Entries with scene source code
·····
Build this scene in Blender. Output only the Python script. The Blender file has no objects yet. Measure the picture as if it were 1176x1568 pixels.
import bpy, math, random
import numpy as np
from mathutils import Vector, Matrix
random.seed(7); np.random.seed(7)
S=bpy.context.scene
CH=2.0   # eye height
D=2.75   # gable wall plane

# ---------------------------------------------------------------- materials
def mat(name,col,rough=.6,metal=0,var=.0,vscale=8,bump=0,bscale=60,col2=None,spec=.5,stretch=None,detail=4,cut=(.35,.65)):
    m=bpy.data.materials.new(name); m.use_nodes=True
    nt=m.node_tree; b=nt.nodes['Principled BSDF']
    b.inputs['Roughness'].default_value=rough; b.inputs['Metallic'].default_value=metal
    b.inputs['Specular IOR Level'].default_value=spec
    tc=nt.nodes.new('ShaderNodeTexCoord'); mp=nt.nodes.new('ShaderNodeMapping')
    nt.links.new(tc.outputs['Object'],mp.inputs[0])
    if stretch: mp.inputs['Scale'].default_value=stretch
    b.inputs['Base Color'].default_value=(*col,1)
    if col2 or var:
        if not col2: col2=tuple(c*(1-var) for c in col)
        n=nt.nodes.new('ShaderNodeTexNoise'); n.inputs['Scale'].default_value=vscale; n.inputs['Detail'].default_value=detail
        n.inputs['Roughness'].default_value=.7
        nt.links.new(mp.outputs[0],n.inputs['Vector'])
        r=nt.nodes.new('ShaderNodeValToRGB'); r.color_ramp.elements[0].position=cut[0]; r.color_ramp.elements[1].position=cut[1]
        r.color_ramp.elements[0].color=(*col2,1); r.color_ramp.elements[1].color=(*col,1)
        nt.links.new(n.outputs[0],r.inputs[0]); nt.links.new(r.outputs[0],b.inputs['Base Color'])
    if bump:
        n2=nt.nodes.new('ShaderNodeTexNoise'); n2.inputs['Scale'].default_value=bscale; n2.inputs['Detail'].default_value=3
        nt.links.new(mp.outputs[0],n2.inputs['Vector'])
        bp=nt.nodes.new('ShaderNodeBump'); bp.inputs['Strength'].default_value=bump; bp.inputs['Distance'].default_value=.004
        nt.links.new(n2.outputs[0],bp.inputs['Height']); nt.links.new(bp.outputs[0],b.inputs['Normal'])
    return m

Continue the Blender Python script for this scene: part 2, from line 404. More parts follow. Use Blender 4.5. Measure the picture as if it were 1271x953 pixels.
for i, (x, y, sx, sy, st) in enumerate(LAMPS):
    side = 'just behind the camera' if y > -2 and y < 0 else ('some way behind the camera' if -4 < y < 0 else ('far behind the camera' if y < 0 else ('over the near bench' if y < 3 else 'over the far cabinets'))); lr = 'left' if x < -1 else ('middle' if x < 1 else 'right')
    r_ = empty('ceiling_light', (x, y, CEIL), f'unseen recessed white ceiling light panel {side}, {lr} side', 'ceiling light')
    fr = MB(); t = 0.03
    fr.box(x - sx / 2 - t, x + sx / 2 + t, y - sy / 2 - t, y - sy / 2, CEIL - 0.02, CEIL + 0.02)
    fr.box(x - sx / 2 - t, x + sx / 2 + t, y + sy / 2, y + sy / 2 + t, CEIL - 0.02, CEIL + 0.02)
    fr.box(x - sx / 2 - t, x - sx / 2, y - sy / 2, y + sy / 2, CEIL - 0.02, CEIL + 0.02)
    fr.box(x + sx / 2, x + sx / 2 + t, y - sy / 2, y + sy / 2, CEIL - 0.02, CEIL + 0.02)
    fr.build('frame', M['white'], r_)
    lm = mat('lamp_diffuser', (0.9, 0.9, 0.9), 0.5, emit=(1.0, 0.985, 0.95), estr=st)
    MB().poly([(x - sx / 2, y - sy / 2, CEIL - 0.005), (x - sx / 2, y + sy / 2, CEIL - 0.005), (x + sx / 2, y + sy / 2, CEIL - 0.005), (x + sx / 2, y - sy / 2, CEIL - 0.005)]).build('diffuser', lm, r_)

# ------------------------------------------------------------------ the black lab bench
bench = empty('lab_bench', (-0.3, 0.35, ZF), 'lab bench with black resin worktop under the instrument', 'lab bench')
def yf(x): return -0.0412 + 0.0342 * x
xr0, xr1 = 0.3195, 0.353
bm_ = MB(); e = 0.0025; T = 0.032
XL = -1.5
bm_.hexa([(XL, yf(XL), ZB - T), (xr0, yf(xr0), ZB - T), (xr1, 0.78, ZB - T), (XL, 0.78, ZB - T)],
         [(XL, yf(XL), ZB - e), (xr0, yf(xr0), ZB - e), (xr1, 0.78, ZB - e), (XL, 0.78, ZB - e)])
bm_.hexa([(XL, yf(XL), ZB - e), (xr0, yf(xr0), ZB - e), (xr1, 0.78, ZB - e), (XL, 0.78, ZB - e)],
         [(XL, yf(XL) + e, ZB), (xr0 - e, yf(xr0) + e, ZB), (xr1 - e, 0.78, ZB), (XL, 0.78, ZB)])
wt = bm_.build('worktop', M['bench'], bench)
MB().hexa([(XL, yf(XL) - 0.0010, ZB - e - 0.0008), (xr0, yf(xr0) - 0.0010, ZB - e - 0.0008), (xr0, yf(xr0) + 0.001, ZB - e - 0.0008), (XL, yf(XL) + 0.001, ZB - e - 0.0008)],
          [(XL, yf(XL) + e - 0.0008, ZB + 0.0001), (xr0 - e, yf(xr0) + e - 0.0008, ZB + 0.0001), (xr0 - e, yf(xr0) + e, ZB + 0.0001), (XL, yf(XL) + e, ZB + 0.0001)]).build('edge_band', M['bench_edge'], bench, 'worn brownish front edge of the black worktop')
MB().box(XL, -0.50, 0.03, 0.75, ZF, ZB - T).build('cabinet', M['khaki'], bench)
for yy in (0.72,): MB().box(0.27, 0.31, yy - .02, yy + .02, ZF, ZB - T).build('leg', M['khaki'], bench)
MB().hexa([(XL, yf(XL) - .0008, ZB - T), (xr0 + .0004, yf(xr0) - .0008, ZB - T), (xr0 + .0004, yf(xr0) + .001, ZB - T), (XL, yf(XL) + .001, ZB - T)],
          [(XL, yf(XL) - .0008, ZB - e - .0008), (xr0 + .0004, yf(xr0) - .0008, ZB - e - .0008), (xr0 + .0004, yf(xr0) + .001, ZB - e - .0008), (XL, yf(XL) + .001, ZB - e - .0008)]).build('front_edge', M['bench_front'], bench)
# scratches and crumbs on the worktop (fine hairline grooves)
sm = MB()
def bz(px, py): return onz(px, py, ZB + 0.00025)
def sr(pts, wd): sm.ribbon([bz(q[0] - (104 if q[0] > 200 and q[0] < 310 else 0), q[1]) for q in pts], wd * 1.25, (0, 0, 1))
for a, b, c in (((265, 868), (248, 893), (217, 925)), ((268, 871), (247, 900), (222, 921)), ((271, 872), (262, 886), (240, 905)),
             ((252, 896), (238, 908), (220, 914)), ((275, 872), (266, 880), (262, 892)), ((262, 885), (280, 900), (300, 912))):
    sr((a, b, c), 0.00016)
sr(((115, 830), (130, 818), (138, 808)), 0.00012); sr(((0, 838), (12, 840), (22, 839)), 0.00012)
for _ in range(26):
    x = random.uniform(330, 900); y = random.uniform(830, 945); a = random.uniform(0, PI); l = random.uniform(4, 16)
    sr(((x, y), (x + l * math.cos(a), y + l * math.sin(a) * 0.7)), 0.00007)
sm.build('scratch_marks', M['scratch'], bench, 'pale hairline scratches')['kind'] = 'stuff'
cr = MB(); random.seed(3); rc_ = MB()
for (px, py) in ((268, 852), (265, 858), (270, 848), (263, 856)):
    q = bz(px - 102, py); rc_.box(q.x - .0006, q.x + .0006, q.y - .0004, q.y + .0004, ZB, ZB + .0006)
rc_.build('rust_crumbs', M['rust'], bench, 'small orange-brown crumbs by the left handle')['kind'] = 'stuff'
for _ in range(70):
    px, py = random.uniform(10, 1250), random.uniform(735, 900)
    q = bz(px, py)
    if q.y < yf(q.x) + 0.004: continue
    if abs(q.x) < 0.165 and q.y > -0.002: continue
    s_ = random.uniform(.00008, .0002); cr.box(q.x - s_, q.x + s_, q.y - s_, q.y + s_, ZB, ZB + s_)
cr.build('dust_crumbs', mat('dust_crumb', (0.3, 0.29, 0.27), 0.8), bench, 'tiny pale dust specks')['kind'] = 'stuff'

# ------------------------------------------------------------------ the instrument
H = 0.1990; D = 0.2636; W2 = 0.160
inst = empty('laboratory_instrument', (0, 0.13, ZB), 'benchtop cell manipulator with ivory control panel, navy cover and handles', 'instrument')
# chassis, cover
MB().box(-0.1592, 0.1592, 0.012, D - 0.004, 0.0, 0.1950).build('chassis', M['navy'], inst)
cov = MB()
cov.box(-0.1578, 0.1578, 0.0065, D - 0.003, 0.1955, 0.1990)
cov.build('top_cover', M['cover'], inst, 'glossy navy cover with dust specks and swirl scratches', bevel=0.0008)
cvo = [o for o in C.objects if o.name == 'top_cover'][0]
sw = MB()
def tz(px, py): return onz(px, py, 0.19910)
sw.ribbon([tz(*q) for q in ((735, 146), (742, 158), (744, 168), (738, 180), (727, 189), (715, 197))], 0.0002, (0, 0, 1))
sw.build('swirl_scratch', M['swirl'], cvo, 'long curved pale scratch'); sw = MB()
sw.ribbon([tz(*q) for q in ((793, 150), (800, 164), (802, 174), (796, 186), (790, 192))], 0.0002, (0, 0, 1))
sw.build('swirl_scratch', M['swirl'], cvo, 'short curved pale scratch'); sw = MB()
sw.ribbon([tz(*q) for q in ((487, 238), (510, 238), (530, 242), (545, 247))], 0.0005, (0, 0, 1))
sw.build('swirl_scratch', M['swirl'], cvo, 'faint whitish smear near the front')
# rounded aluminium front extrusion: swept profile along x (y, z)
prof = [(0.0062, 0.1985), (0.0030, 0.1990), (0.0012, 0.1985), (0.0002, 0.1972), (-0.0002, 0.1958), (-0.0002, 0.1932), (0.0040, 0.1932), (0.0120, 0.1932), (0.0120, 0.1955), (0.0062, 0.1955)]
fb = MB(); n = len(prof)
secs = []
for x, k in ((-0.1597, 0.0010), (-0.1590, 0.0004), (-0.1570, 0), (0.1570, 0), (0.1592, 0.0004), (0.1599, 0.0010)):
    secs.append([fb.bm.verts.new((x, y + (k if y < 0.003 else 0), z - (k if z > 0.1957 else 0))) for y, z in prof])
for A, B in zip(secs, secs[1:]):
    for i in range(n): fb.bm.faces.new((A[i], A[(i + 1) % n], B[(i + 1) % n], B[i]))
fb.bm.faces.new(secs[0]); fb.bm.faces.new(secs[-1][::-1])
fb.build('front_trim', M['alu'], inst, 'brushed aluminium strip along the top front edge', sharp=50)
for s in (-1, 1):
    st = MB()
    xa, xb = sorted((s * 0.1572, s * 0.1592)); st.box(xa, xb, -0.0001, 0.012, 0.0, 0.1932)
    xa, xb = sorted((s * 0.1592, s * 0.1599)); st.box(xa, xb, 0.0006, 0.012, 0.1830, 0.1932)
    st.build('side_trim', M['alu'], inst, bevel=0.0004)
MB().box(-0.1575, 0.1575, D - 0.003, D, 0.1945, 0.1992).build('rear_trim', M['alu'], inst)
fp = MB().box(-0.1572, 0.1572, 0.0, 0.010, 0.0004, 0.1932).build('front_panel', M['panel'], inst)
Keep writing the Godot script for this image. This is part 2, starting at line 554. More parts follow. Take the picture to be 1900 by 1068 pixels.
·····
▶ What you are asked to do
Repeat, character for character, the lines of the material above from the line with "Continue the Blender" through the line with "MB().poly([(x - sx".

▶ Response to this exercise
Continue the Blender Python script for this scene: part 2, from line 404. More parts follow. Use Blender 4.5. Measure the picture as if it were 1271x953 pixels.
for i, (x, y, sx, sy, st) in enumerate(LAMPS):
    side = 'just behind the camera' if y > -2 and y < 0 else ('some way behind the camera' if -4 < y < 0 else ('far behind the camera' if y < 0 else ('over the near bench' if y < 3 else 'over the far cabinets'))); lr = 'left' if x < -1 else ('middle' if x < 1 else 'right')
    r_ = empty('ceiling_light', (x, y, CEIL), f'unseen recessed white ceiling light panel {side}, {lr} side', 'ceiling light')
    fr = MB(); t = 0.03
    fr.box(x - sx / 2 - t, x + sx / 2 + t, y - sy / 2 - t, y - sy / 2, CEIL - 0.02, CEIL + 0.02)
    fr.box(x - sx / 2 - t, x + sx / 2 + t, y + sy / 2, y + sy / 2 + t, CEIL - 0.02, CEIL + 0.02)
    fr.box(x - sx / 2 - t, x - sx / 2, y - sy / 2, y + sy / 2, CEIL - 0.02, CEIL + 0.02)
    fr.box(x + sx / 2, x + sx / 2 + t, y - sy / 2, y + sy / 2, CEIL - 0.02, CEIL + 0.02)
    fr.build('frame', M['white'], r_)
    lm = mat('lamp_diffuser', (0.9, 0.9, 0.9), 0.5, emit=(1.0, 0.985, 0.95), estr=st)
    MB().poly([(x - sx / 2, y - sy / 2, CEIL - 0.005), (x - sx / 2, y + sy / 2, CEIL - 0.005), (x + sx / 2, y + sy / 2, CEIL - 0.005), (x + sx / 2, y - sy / 2, CEIL - 0.005)]).build('diffuser', lm, r_)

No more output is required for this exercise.